▶ DATASET EXCERPT
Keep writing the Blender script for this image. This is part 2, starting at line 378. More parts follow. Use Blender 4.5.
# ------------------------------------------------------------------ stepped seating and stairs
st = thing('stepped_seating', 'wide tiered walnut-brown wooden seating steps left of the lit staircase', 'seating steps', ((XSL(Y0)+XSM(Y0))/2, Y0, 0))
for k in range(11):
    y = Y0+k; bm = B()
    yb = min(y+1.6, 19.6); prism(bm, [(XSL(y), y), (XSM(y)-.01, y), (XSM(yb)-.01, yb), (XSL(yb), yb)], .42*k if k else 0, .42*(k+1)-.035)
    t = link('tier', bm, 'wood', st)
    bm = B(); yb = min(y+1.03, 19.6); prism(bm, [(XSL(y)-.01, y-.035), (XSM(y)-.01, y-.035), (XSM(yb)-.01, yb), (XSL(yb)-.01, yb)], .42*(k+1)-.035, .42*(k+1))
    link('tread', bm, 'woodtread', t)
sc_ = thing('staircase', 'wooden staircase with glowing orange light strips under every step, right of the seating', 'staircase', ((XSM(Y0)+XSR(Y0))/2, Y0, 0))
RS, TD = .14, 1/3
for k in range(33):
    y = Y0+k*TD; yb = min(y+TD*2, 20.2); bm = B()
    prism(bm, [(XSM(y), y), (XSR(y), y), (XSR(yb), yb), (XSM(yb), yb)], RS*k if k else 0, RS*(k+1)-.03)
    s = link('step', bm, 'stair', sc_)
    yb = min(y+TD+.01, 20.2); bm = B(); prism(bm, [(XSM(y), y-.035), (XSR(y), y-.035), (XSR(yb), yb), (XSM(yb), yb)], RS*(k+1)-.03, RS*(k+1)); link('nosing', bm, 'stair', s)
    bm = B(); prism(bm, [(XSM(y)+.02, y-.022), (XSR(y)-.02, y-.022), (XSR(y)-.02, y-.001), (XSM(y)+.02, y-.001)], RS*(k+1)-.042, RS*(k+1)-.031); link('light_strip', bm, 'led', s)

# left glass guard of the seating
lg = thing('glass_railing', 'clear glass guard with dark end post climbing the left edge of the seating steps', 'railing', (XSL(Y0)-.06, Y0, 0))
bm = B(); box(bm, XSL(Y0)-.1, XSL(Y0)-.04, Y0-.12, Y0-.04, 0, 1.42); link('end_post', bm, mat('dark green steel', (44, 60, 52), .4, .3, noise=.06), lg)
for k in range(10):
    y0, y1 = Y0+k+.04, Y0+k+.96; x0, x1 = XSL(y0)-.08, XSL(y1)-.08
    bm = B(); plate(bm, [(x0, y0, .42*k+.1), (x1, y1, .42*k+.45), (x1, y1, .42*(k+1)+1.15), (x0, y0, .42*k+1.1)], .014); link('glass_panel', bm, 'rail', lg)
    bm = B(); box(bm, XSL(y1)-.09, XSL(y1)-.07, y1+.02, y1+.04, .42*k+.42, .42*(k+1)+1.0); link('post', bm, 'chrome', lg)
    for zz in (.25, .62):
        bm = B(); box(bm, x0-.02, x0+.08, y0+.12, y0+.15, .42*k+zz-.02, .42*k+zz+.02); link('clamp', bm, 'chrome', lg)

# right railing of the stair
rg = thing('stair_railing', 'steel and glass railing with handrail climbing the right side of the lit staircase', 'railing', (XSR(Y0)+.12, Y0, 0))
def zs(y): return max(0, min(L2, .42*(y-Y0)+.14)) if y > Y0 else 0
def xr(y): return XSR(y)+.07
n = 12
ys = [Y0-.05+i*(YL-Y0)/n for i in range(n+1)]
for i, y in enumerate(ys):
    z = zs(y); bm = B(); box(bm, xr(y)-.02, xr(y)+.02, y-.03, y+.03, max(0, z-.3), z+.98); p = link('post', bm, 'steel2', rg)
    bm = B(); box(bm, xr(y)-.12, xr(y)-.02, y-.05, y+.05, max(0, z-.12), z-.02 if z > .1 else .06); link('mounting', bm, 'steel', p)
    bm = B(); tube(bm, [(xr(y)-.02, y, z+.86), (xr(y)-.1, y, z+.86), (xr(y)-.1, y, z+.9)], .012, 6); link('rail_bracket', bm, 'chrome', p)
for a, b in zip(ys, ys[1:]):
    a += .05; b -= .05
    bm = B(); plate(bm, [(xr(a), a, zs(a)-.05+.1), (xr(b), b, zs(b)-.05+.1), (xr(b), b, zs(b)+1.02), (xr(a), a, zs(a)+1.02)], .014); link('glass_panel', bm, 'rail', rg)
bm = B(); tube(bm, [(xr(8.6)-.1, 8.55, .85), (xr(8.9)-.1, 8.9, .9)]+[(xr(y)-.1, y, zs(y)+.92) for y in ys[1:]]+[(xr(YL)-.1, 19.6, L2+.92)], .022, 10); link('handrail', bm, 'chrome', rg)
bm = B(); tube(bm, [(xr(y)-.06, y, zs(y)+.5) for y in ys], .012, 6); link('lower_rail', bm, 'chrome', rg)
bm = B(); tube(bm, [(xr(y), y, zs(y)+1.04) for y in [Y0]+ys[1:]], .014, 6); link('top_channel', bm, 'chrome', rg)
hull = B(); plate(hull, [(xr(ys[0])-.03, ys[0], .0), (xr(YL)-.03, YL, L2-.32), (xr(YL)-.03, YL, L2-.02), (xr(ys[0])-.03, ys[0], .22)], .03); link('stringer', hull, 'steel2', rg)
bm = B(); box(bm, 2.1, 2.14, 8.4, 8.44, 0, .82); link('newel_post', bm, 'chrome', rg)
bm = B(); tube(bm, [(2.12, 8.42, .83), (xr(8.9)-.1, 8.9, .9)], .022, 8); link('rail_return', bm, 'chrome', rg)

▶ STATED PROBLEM
Reproduce all data above, unchanged.

▶ ANSWER TO THIS TASK
Keep writing the Blender script for this image. This is part 2, starting at line 378. More parts follow. Use Blender 4.5.
# ------------------------------------------------------------------ stepped seating and stairs
st = thing('stepped_seating', 'wide tiered walnut-brown wooden seating steps left of the lit staircase', 'seating steps', ((XSL(Y0)+XSM(Y0))/2, Y0, 0))
for k in range(11):
    y = Y0+k; bm = B()
    yb = min(y+1.6, 19.6); prism(bm, [(XSL(y), y), (XSM(y)-.01, y), (XSM(yb)-.01, yb), (XSL(yb), yb)], .42*k if k else 0, .42*(k+1)-.035)
    t = link('tier', bm, 'wood', st)
    bm = B(); yb = min(y+1.03, 19.6); prism(bm, [(XSL(y)-.01, y-.035), (XSM(y)-.01, y-.035), (XSM(yb)-.01, yb), (XSL(yb)-.01, yb)], .42*(k+1)-.035, .42*(k+1))
    link('tread', bm, 'woodtread', t)
sc_ = thing('staircase', 'wooden staircase with glowing orange light strips under every step, right of the seating', 'staircase', ((XSM(Y0)+XSR(Y0))/2, Y0, 0))
RS, TD = .14, 1/3
for k in range(33):
    y = Y0+k*TD; yb = min(y+TD*2, 20.2); bm = B()
    prism(bm, [(XSM(y), y), (XSR(y), y), (XSR(yb), yb), (XSM(yb), yb)], RS*k if k else 0, RS*(k+1)-.03)
    s = link('step', bm, 'stair', sc_)
    yb = min(y+TD+.01, 20.2); bm = B(); prism(bm, [(XSM(y), y-.035), (XSR(y), y-.035), (XSR(yb), yb), (XSM(yb), yb)], RS*(k+1)-.03, RS*(k+1)); link('nosing', bm, 'stair', s)
    bm = B(); prism(bm, [(XSM(y)+.02, y-.022), (XSR(y)-.02, y-.022), (XSR(y)-.02, y-.001), (XSM(y)+.02, y-.001)], RS*(k+1)-.042, RS*(k+1)-.031); link('light_strip', bm, 'led', s)

# left glass guard of the seating
lg = thing('glass_railing', 'clear glass guard with dark end post climbing the left edge of the seating steps', 'railing', (XSL(Y0)-.06, Y0, 0))
bm = B(); box(bm, XSL(Y0)-.1, XSL(Y0)-.04, Y0-.12, Y0-.04, 0, 1.42); link('end_post', bm, mat('dark green steel', (44, 60, 52), .4, .3, noise=.06), lg)
for k in range(10):
    y0, y1 = Y0+k+.04, Y0+k+.96; x0, x1 = XSL(y0)-.08, XSL(y1)-.08
    bm = B(); plate(bm, [(x0, y0, .42*k+.1), (x1, y1, .42*k+.45), (x1, y1, .42*(k+1)+1.15), (x0, y0, .42*k+1.1)], .014); link('glass_panel', bm, 'rail', lg)
    bm = B(); box(bm, XSL(y1)-.09, XSL(y1)-.07, y1+.02, y1+.04, .42*k+.42, .42*(k+1)+1.0); link('post', bm, 'chrome', lg)
    for zz in (.25, .62):
        bm = B(); box(bm, x0-.02, x0+.08, y0+.12, y0+.15, .42*k+zz-.02, .42*k+zz+.02); link('clamp', bm, 'chrome', lg)

# right railing of the stair
rg = thing('stair_railing', 'steel and glass railing with handrail climbing the right side of the lit staircase', 'railing', (XSR(Y0)+.12, Y0, 0))
def zs(y): return max(0, min(L2, .42*(y-Y0)+.14)) if y > Y0 else 0
def xr(y): return XSR(y)+.07
n = 12
ys = [Y0-.05+i*(YL-Y0)/n for i in range(n+1)]
for i, y in enumerate(ys):
    z = zs(y); bm = B(); box(bm, xr(y)-.02, xr(y)+.02, y-.03, y+.03, max(0, z-.3), z+.98); p = link('post', bm, 'steel2', rg)
    bm = B(); box(bm, xr(y)-.12, xr(y)-.02, y-.05, y+.05, max(0, z-.12), z-.02 if z > .1 else .06); link('mounting', bm, 'steel', p)
    bm = B(); tube(bm, [(xr(y)-.02, y, z+.86), (xr(y)-.1, y, z+.86), (xr(y)-.1, y, z+.9)], .012, 6); link('rail_bracket', bm, 'chrome', p)
for a, b in zip(ys, ys[1:]):
    a += .05; b -= .05
    bm = B(); plate(bm, [(xr(a), a, zs(a)-.05+.1), (xr(b), b, zs(b)-.05+.1), (xr(b), b, zs(b)+1.02), (xr(a), a, zs(a)+1.02)], .014); link('glass_panel', bm, 'rail', rg)
bm = B(); tube(bm, [(xr(8.6)-.1, 8.55, .85), (xr(8.9)-.1, 8.9, .9)]+[(xr(y)-.1, y, zs(y)+.92) for y in ys[1:]]+[(xr(YL)-.1, 19.6, L2+.92)], .022, 10); link('handrail', bm, 'chrome', rg)
bm = B(); tube(bm, [(xr(y)-.06, y, zs(y)+.5) for y in ys], .012, 6); link('lower_rail', bm, 'chrome', rg)
bm = B(); tube(bm, [(xr(y), y, zs(y)+1.04) for y in [Y0]+ys[1:]], .014, 6); link('top_channel', bm, 'chrome', rg)
hull = B(); plate(hull, [(xr(ys[0])-.03, ys[0], .0), (xr(YL)-.03, YL, L2-.32), (xr(YL)-.03, YL, L2-.02), (xr(ys[0])-.03, ys[0], .22)], .03); link('stringer', hull, 'steel2', rg)
bm = B(); box(bm, 2.1, 2.14, 8.4, 8.44, 0, .82); link('newel_post', bm, 'chrome', rg)
bm = B(); tube(bm, [(2.12, 8.42, .83), (xr(8.9)-.1, 8.9, .9)], .022, 8); link('rail_return', bm, 'chrome', rg)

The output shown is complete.